#### The exercise:
Single out each line with the word "picture" and copy it.

-- start Supplied information --

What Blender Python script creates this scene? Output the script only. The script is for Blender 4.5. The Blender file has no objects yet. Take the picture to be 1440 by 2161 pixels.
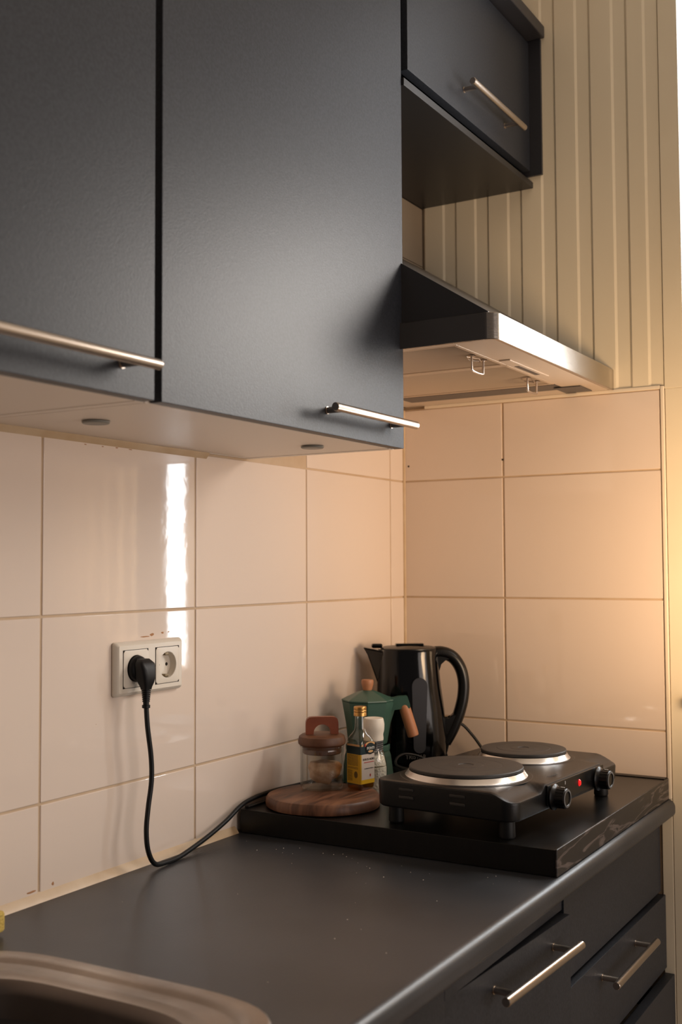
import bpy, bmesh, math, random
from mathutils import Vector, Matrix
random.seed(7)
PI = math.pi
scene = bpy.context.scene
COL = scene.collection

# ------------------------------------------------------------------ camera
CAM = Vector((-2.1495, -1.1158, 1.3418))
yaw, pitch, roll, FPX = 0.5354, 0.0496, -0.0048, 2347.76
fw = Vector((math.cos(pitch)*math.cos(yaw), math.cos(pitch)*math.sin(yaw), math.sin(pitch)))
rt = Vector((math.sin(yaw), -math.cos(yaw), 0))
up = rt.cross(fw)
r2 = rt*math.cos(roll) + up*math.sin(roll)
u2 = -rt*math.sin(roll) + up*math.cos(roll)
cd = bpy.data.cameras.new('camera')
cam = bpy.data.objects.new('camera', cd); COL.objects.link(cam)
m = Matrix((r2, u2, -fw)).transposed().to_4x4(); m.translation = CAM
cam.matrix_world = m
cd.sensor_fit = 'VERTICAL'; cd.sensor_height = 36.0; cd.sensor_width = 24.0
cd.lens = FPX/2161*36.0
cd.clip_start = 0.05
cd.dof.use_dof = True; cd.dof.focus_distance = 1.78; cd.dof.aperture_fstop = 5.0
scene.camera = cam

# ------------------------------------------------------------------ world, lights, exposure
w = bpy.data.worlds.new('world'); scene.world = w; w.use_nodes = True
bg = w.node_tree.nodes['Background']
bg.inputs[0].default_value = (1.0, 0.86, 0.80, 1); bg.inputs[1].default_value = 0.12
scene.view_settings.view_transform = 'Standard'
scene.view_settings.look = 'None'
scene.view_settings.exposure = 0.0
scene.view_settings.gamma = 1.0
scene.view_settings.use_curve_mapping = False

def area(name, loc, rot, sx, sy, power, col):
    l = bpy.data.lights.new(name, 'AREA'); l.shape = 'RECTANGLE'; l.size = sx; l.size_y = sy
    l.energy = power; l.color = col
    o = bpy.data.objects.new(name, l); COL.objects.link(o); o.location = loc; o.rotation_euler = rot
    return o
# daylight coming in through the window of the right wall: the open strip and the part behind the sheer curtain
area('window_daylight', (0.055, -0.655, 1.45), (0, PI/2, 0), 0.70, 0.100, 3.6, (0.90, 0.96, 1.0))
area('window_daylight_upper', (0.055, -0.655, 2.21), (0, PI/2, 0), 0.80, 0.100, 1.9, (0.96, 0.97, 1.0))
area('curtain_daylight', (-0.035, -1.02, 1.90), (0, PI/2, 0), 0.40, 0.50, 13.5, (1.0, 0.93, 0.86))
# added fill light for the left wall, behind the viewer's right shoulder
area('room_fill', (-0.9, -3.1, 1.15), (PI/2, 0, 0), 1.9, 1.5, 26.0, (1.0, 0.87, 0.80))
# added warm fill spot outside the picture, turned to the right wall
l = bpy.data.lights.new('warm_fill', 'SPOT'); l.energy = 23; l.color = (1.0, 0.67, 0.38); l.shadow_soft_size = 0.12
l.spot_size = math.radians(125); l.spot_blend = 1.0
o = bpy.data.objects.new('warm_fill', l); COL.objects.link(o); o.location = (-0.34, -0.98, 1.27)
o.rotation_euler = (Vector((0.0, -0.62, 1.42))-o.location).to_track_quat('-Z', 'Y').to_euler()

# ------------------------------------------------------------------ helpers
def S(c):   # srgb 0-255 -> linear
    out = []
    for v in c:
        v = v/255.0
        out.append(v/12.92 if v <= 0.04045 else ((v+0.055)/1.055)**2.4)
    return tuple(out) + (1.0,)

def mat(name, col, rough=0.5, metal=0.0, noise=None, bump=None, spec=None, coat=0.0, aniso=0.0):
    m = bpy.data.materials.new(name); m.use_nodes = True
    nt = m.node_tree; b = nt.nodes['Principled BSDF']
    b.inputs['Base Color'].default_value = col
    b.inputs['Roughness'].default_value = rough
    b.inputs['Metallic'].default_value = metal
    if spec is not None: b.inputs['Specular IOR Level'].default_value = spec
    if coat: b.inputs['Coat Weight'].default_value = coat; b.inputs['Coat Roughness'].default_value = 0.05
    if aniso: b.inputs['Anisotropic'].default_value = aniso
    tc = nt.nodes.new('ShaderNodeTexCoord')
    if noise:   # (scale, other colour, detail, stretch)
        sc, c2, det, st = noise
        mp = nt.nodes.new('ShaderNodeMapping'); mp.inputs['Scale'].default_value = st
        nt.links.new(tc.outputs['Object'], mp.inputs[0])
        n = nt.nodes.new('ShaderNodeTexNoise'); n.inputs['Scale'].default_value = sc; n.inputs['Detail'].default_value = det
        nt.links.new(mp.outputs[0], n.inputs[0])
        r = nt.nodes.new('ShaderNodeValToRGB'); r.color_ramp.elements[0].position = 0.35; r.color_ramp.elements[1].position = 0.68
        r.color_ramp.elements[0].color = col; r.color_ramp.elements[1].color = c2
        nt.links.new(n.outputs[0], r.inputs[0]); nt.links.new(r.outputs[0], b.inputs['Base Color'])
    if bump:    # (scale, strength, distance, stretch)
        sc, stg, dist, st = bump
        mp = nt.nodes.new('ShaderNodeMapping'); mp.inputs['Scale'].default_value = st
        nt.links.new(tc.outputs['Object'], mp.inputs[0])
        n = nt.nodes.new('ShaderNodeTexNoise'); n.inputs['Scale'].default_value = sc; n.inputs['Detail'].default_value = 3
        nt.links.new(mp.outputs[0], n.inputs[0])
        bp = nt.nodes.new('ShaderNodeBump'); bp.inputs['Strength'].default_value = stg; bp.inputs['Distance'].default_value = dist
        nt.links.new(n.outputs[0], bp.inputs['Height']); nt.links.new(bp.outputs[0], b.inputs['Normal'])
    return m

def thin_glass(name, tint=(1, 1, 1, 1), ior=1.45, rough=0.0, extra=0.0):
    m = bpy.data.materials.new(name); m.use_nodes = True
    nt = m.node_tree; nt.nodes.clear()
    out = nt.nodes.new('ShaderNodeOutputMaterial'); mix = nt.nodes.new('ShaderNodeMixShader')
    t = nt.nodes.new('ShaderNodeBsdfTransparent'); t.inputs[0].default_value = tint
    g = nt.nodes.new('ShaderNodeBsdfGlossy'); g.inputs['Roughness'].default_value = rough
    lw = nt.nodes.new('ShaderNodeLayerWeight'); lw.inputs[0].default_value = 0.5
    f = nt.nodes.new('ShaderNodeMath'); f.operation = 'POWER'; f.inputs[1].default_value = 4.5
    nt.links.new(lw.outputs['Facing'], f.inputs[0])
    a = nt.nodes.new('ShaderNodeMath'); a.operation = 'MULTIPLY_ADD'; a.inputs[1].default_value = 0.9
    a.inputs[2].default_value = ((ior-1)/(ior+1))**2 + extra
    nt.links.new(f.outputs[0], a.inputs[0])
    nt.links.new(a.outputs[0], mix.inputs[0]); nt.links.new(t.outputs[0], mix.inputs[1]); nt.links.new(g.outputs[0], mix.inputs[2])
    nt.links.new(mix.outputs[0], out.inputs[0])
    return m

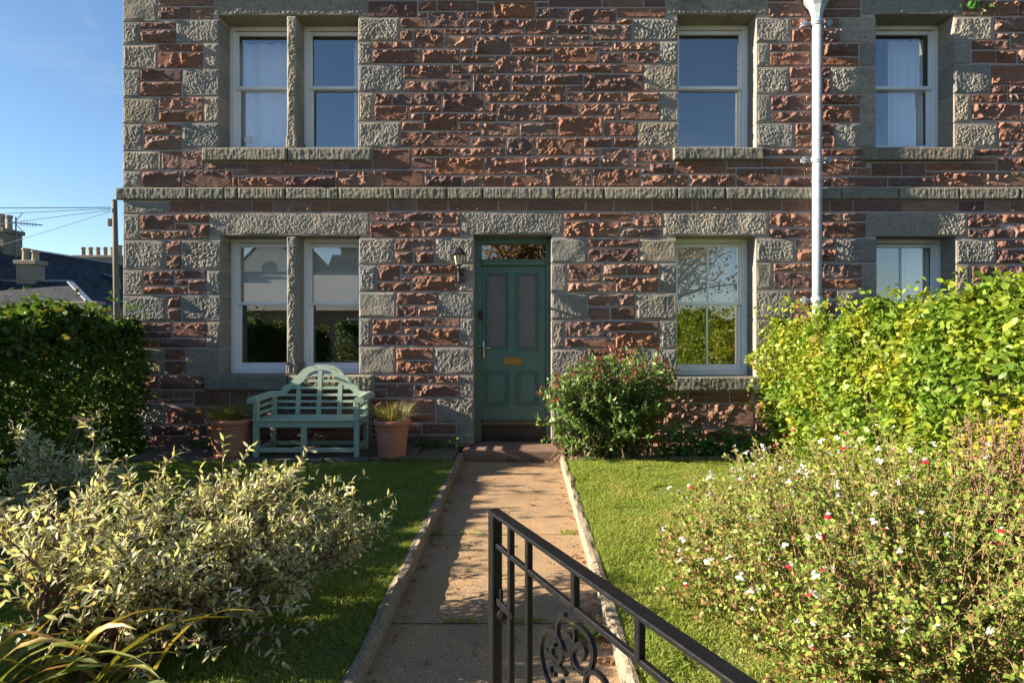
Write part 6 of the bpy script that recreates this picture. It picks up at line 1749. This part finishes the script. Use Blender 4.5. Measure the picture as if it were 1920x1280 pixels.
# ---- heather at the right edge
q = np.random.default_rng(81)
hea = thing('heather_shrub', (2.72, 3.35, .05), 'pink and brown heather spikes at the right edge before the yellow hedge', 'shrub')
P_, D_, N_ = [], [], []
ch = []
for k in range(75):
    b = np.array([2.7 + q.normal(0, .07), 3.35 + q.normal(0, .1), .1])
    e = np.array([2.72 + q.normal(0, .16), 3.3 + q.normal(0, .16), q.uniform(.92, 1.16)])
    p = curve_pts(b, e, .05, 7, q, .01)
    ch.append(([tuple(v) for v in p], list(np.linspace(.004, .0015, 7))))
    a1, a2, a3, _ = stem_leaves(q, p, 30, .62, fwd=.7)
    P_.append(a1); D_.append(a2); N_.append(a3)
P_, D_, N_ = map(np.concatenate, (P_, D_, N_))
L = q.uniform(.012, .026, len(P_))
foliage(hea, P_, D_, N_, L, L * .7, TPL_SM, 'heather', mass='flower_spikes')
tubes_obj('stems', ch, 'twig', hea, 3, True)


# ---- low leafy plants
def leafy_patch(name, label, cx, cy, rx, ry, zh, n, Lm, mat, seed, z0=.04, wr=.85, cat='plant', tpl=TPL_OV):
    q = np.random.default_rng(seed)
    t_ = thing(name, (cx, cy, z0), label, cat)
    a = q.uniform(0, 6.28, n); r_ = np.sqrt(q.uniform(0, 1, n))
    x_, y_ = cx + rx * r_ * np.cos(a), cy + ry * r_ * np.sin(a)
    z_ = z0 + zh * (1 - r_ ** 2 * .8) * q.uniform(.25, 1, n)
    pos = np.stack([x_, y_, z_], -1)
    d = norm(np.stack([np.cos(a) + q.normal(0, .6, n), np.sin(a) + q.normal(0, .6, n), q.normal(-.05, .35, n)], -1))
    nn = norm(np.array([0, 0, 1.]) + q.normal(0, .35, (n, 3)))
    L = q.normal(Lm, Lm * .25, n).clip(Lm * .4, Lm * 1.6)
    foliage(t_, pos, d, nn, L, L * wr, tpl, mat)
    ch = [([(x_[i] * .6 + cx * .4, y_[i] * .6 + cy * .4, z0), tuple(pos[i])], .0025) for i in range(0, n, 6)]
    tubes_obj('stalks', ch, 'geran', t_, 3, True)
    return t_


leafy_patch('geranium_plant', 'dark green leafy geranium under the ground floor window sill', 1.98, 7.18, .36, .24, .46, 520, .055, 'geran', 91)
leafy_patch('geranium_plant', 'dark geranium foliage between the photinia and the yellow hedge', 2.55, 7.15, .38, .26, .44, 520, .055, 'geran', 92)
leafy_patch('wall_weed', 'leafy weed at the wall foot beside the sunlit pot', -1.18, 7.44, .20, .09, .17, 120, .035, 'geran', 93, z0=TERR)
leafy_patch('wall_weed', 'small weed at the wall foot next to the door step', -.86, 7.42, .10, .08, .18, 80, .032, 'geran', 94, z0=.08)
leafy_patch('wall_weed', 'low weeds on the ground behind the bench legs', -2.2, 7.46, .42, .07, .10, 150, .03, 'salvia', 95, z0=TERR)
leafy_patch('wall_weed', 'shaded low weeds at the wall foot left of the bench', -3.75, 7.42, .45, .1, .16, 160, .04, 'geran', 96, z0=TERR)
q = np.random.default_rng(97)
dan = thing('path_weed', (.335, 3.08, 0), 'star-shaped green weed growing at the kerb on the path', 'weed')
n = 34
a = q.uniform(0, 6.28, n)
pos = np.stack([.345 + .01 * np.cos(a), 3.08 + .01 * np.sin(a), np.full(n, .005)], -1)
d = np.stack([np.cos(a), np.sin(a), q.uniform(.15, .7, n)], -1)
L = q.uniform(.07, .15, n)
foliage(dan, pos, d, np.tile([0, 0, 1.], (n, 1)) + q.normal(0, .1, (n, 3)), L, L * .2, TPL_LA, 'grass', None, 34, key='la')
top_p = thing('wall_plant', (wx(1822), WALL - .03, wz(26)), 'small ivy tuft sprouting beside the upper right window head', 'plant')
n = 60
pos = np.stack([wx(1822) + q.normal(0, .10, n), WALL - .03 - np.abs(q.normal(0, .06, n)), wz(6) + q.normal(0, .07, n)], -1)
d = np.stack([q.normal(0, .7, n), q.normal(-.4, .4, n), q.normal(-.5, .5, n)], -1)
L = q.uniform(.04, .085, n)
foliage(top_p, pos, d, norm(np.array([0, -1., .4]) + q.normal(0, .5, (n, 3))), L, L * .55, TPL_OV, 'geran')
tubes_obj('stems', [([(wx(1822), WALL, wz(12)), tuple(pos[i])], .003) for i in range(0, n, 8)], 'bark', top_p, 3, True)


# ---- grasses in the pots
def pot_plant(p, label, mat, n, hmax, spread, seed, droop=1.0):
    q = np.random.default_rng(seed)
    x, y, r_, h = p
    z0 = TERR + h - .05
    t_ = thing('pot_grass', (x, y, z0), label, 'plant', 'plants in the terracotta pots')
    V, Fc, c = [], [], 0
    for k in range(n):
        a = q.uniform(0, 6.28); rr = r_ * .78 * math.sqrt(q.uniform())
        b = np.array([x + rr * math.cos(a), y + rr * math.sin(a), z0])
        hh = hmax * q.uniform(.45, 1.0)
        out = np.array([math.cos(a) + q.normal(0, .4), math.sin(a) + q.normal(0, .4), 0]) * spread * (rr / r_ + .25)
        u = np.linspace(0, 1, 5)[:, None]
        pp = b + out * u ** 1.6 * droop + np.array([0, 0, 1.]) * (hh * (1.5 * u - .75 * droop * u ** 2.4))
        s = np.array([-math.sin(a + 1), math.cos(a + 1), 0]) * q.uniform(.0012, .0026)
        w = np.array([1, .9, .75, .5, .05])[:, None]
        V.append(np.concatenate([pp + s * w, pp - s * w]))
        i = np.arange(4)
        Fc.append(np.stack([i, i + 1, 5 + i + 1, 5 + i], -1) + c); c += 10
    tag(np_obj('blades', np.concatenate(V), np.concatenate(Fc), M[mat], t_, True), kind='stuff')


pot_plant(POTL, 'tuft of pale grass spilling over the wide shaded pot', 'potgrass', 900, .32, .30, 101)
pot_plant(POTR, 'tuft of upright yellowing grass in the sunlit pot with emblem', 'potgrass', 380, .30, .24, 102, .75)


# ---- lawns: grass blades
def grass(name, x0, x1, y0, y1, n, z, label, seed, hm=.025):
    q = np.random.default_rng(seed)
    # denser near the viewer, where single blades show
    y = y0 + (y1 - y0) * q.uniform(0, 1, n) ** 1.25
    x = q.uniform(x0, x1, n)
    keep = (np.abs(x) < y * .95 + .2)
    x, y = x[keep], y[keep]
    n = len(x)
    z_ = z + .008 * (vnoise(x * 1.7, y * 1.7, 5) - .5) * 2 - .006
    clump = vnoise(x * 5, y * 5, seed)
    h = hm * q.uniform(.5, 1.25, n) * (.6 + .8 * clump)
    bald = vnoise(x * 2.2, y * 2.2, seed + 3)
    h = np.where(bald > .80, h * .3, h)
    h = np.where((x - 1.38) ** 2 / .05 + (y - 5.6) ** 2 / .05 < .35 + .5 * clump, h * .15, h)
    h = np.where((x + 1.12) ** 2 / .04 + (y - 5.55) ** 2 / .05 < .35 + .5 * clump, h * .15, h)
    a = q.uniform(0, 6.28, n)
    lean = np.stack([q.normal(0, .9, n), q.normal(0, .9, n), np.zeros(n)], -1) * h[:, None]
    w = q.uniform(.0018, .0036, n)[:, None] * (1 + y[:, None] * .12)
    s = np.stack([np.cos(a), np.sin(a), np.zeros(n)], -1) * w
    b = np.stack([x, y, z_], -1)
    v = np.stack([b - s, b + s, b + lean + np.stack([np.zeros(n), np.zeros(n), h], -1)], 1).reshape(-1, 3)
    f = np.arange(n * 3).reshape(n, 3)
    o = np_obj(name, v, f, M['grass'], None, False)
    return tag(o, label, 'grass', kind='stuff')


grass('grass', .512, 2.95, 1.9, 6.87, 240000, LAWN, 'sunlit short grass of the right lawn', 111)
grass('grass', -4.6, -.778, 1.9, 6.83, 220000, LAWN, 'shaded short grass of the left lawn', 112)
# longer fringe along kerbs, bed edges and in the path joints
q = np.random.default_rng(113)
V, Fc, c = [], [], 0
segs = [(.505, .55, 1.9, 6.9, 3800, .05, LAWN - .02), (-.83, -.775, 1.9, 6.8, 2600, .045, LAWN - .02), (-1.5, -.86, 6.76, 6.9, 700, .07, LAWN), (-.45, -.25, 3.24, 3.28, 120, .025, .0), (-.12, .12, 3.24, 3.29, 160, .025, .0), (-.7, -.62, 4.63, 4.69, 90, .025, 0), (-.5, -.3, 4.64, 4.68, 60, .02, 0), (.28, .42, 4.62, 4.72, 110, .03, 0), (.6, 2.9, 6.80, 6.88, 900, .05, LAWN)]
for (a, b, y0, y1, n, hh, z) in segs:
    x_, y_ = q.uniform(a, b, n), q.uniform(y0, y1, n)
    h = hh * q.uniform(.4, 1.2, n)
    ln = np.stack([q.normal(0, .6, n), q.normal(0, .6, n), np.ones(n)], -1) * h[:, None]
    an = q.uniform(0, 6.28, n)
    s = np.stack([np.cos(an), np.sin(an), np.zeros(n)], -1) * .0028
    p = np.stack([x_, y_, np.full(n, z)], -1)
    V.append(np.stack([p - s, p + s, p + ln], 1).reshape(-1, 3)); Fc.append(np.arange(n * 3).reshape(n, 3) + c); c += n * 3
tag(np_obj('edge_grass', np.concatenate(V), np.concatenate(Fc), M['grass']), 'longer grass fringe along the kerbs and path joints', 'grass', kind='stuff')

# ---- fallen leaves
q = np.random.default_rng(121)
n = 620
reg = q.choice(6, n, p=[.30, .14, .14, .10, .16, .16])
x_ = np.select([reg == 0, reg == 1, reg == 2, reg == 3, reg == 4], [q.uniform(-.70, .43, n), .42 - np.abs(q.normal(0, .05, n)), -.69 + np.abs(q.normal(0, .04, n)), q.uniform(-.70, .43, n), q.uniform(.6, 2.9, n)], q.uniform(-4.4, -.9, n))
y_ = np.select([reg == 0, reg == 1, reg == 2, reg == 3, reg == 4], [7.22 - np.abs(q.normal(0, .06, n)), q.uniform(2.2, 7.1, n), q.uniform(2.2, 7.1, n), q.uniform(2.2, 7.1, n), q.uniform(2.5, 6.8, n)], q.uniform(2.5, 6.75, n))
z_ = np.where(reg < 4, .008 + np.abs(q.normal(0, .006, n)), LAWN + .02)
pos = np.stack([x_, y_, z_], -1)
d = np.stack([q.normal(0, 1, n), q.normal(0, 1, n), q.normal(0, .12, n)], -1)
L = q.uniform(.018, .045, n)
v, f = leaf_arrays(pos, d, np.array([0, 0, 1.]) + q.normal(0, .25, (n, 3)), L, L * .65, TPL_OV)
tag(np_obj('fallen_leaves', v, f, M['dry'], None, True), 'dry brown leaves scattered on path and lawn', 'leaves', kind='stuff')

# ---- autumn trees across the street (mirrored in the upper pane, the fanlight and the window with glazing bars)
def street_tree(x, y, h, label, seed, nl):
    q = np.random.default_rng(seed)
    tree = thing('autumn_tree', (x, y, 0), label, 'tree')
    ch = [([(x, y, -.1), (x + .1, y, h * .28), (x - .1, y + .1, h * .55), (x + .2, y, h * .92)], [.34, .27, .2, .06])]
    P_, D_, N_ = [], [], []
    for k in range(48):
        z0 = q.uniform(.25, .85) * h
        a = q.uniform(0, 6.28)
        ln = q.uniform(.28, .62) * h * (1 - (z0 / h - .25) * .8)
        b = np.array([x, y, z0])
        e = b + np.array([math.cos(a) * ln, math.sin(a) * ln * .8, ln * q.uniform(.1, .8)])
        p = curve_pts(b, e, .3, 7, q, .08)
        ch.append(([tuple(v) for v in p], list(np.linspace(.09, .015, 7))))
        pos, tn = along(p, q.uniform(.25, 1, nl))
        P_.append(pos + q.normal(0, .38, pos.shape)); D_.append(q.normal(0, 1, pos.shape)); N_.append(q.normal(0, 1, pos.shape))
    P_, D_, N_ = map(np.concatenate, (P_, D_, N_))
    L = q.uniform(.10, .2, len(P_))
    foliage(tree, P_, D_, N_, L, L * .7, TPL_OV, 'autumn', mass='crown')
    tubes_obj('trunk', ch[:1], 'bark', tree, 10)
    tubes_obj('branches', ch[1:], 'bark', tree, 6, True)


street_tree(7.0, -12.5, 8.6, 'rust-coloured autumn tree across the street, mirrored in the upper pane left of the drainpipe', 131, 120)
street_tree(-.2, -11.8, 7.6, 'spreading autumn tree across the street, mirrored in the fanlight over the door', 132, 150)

-- end Supplied information --

#### Solution for this exercise:
What Blender Python script creates this scene? Output the script only. The script is for Blender 4.5. The Blender file has no objects yet. Take the picture to be 1440 by 2161 pixels.
# added warm fill spot outside the picture, turned to the right wall
Write part 6 of the bpy script that recreates this picture. It picks up at line 1749. This part finishes the script. Use Blender 4.5. Measure the picture as if it were 1920x1280 pixels.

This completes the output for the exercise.